How the League of Peoples (the galactic government above the mostly human Technocracy: Ottawa to the Technocracy’s Winnipeg) works in practice is not clear. They enforce peace, of a sort — no wilful murderers travel between stars without getting zotzed — but they also turn a blind sensory organ to some egregious, systematic abuses technically short of murder. Their system seems so easily gamed it makes one wonder if they are covertly encouraging gaming. 
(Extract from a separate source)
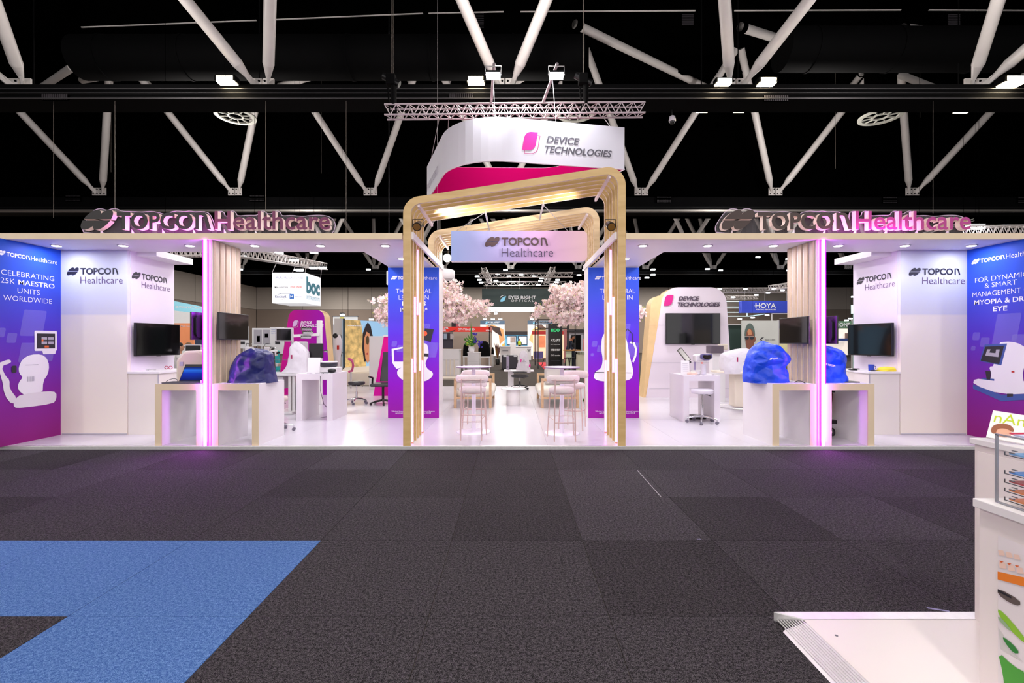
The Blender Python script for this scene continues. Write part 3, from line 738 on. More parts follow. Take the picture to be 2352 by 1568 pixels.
    if s < 0: topcon(wb, (sx(-5.98), 7.42, Z_(663, 7.8)-.0), .83, ink, ink_p, dep, UZ, Nn, off=.004)
    else: topcon(wb, (sx(-5.98), 8.28, Z_(663, 7.8)), .83, ink, ink_p, dep, UZ, Nn, off=.004)
    # storage counter at wall B
    sc_ = thing('storage_counter', 'white storage counter below the %s wall television' % side, 'counter', (sx(-5.7), 7.7, .05))
    P = [(sx(-5.98), 7.36), (sx(-5.5), 7.36), (sx(-5.52), 7.7), (sx(-5.62), 8.0), (sx(-5.78), 8.25), (sx(-5.98), 8.3)]
    MB().prism(P, 'z', .05, 1.0).obj('body', mat('counter_side', (228, 220, 214), .5), sc_)
    P2 = [(x+(.02 if x > 0 else .02)*(-s if abs(x) < 5.9 else 0), y-(.02 if y < 7.4 else 0)) for x, y in P]
    MB().prism(P2, 'z', 1.0, 1.03).obj('worktop', white, sc_)
    MB().box(sx(-5.515), sx(-5.505), 7.352, 7.36, .06, .99).obj('panel_joint', pg, sc_)
    # wall television
    tv = thing('wall_television', 'black flat television on the %s white side wall, seen at an angle' % side, 'television', (sx(-5.85), 7.85, 1.53))
    A = Vector((sx(-5.90), 7.40, 1.53)); B = Vector((sx(-5.82), 8.26, 1.53)); d = (B-A); L = d.length; d.normalize(); n = Vector((d.y, -d.x, 0))*(-s)
    cc = (A+B)/2
    def plate(par, name, m, w, h, t0, t1, bev=0, dz=0):
        mb = MB(); c = cc+Vector((0, 0, dz))
        vs = [c+d*(i*w/2)+UZ*(j*h/2)+n*t for t in (t0, t1) for j in (-1, 1) for i in (-1, 1)]
        mb.add(vs, [(0, 2, 3, 1), (4, 5, 7, 6), (0, 1, 5, 4), (2, 6, 7, 3), (0, 4, 6, 2), (1, 3, 7, 5)])
        return mb.obj(name, m, par, bev)
    plate(tv, 'body', bezel, L, .53, -.03, .015, .004); plate(tv, 'screen', screen, L-.02, .50, .015, .018, dz=.005)
    plate(tv, 'rear_housing', black, L*.6, .34, -.075, -.03, .01); plate(tv, 'sensor', black, .06, .014, -.01, .012, dz=-.27)
    MB().beam(cc-n*.06, Vector((sx(-5.98), cc.y, cc.z)), .12, .2).obj('wall_bracket', black, tv)
    # blue centre banner column
    bc = thing('banner_column', 'blue to purple banner column beside the %s side of the arch' % side, 'banner wall', (sx(-1.87), 8.94, .05))
    MB().box(sx(-2.35), sx(-1.385), 8.96, 9.45, .05, 2.917).obj('body', white, bc)
    x_l = min(sx(-2.35), sx(-1.385)); 
    MB().box(x_l, x_l+.965, 8.952, 8.96, .05, 2.90).obj('print_panel', grad_c, bc)
    pl = 891 if s < 0 else 1359
    q = lambda x: x-891+pl
    topcon(bc, W(q(898), 642, 8.952), 106*8.94/F, ink_w, ink_w, stack=False, off=.005, mk=ink_w)
    def bt(st, a0, b0, a1, b1, bold=0): text(bc, st, W(q(a0), b1, 8.95), (a1-a0)*8.94/F, (b1-b0)*8.94/F, ink_w, bold=bold, off=.005)
    bt('THE GLOBAL', 909, 663, 991, 673, -.014); bt('LEADER IN', 916, 678, 985, 688, -.014)
    if s < 0: bt('RETINAS', 924, 692, 978, 702, .03); bt('IMAGING*', 919, 706, 982, 716, .03)
    else: bt('OPTICS', 928, 692, 966, 702, .03)
    bt('*Market Scope Global Diagnostic Equipment Report,', 899, 943, 999, 946); bt('ophthalmic imaging devices, July 2024', 908, 947, 990, 950)
    O = Vector((x_l, 8.952, .0)); R_ = RX
    tiles(bc, O, R_, NY, [(.06, 1.40, .10, .11), (.16, 1.30, .12, .13), (.04, 1.22, .06, .06), (.50, 1.48, .24, .36), (.55, 1.20, .36, .28)])
    if s < 0:
        mb = MB(); flat(mb, chaikin([(.18, .98), (.17, .86), (.3, .75), (.66, .72), (.84, .82), (.86, .92), (.74, .98), (.70, 1.1), (.77, 1.2), (.77, 1.36), (.73, 1.48), (.40, 1.48), (.35, 1.2), (.38, 1.05)]), O, R_, UZ, NY, .004)
        P = round_poly([(.16, .98), (.08, 1.10), (.07, 1.36), (.28, 1.40), (.28, 1.37), (.11, 1.33), (.12, 1.12), (.30, 1.12), (.30, 1.02)], [0]*9, 1)
        flat(mb, P, O, R_, UZ, NY, .0045); mb.obj('printed_machine', pw, bc)
        mb = MB(); flat(mb, [(.68, 1.53), (.81, 1.49), (.87, 1.73), (.70, 1.75)], O, R_, UZ, NY, .006); flat(mb, [(.4, 1.23), (.77, 1.21), (.77, 1.27), (.4, 1.29)], O, R_, UZ, NY, .006); mb.obj('printed_screen', pd, bc)
        mb = MB(); flat(mb, [(.70+.045*cos(a*.4), 1.65+.045*sin(a*.4)) for a in range(16)], O, R_, UZ, NY, .007); mb.obj('printed_eye_scan', prn('red_glow', (230, 90, 50)), bc)
    else:
        mb = MB(); flat(mb, chaikin([(.10, .74), (.80, .74), (.86, .92), (.83, 1.05), (.77, 1.28), (.74, 1.50), (.66, 1.68), (.40, 1.74), (.26, 1.62), (.24, 1.35), (.28, 1.15), (.24, .98), (.12, .93)]), O, R_, UZ, NY, .004)
        P = [(.80, 1.50), (.88, 1.48), (.925, 1.36), (.91, 1.22), (.86, 1.10), (.83, 1.12), (.875, 1.24), (.885, 1.36), (.85, 1.45), (.78, 1.47)]
        flat(mb, P, O, R_, UZ, NY, .0045); mb.obj('printed_machine', pw, bc)
        mb = MB(); flat(mb, [(.12, .915), (.82, .90), (.82, .91), (.12, .925)], O, R_, UZ, NY, .006); flat(mb, [(.60+.03*cos(a*.45), 1.42+.03*sin(a*.45)) for a in range(14)], O, R_, UZ, NY, .006)
        for p0, p1 in (((.66, 1.62), (.74, 1.74)), ((.74, 1.74), (.84, 1.64)), ((.84, 1.64), (.84, 1.46))):
            v = Vector((p1[0]-p0[0], p1[1]-p0[1])).normalized(); w_ = Vector((-v.y, v.x))*.006
            flat(mb, [(p0[0]+w_.x, p0[1]+w_.y), (p1[0]+w_.x, p1[1]+w_.y), (p1[0]-w_.x, p1[1]-w_.y), (p0[0]-w_.x, p0[1]-w_.y)], O, R_, UZ, NY, .0065)
        mb.obj('printed_screen', pd, bc)
    # slatted fin with LED edge
    fn = thing('led_fin', 'slatted fin wall with glowing magenta LED edge, %s of the arch' % side, 'partition', (sx(-4.24), 6.6, .05))
    MB().box(sx(-4.285), sx(-4.195), 6.60, 7.30, .05, 2.917).obj('core', mat('fin_core', (236, 226, 222), .5), fn)
    for i in range(5):
        y0 = 6.64+i*.135
        for xx in (-4.192, -4.312):
            sl_ = MB().box(sx(xx), sx(xx+.024), y0, y0+.075, .06, 2.915).obj('slat', tan, fn)
            sl_.data.materials.append(ply_edge)
            for p in sl_.data.polygons:
                if abs(p.normal.y) > .5: p.material_index = 1
    ch = mat('glow_band', (250, 60, 230), .5, emit=(255, 30, 225), es=1.6)  # these bands glow in place of tube light falling on the fin
    MB().box(sx(-4.285), sx(-4.225), 6.555, 6.60, .05, 2.917).obj('glow_band', ch, fn)
    MB().box(sx(-4.225), sx(-4.195), 6.575, 6.60, .05, 2.917).obj('glow_band', mat('glow_band_soft', (250, 150, 240), .5, emit=(255, 110, 240), es=.7), fn)  # softer band paints the lilac light on the slat side
    MB().box(sx(-4.30), sx(-4.287), 6.56, 6.585, .92, 2.917).obj('glow_band', mat('violet_glow', (130, 20, 255), .5, emit=(130, 10, 255), es=3), fn)  # glowing strip added to turn the monitor back violet
    light('AREA', (sx(-4.31), 6.6, 1.9), 3.2, (.45, .02, 1), .04, (0, radians(-90)*s, 0), size_y=1.9)  # unseen violet lamp added to light the monitor back
    MB().box(sx(-4.27), sx(-4.24), 6.542, 6.556, .05, 2.917).obj('led_tube', mat('led_tube', (255, 220, 255), .4, emit=(255, 150, 250), es=14), fn)
    light('AREA', (sx(-4.255), 6.53, 1.5), 40, (.60, .10, 1), .05, (radians(90), 0, 0), size_y=2.8)
    # monitors on the fin: screen to the arch side, back seen on the outer side
    def side_monitor(X0, Ya, Yb, zc, h, face, lab):
        t = thing('fin_monitor', lab, 'monitor', (X0, (Ya+Yb)/2, zc)); f = face
        MB().box(X0-.012, X0+.012, Ya, Yb, zc-h/2, zc+h/2).obj('body', bezel, t, .004)
        MB().box(X0+f*.012, X0+f*.015, Ya+.01, Yb-.01, zc-h/2+.014, zc+h/2-.01).obj('screen', screen, t)
        mb = MB(); ym = (Ya+Yb)/2; mb.prism(rrect(Ya+.05, Yb-.05, zc-h*.42, zc+h*.40, .06), 'x', X0-f*.012, X0-f*.045); mb.obj('rear_housing', black, t)
        MB().box(X0-f*.045, X0-f*.06, ym-.06, ym+.06, zc-.06, zc+.06).obj('mount_plate', alu, t)
        MB().beam((X0-f*.05, ym, zc), (sx(-4.24), ym, zc), .05).obj('mount_arm', black, t)
        return t
    zc = 1.715 if s < 0 else 1.66
    side_monitor(sx(-4.06), 6.52 if s < 0 else 6.56, 7.26, zc, .385, 1 if s < 0 else -1, 'black monitor on the %s fin, screen side towards the arch' % side)
    side_monitor(sx(-4.40), 6.47, 7.15, zc, .385, -1 if s < 0 else 1, 'back of a monitor glowing purple on the outer side of the %s fin' % side)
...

The naive and supremely-satisfied-with-herself Oar was comic relief — at least until she died tragically (a not-infrequent fate for likeable supporting characters in Gardner’s books.). Before her death, she was something of a manic pixie dream girl, unburdened by self-doubt or by any concern about how little she knows of the greater universe. Given that this is a grim meathook universe, her optimism is refreshing. 

Comic SF is a rare thing for some reason. Perhaps too many SF fans are too obsessed about being taken seriously to risk the odd smile or quiet chortle1. At least, that’s my explanation for why Gardner’s books are not better known and why this series functionally came to an end when Harper-Collins dropped it. While it is unlikely (for reasons explained on Gardner’s site) that there well be more League of Peoples books, at least we got the seven books in the series. 

Ascending is available here (Amazon) and here (Chapters-Indigo).

1: A lot of what passes for funny in science fiction is dreadful tosh like The Red Tape War, The Flying Sorcerers, and Doon. This may have poisoned the well.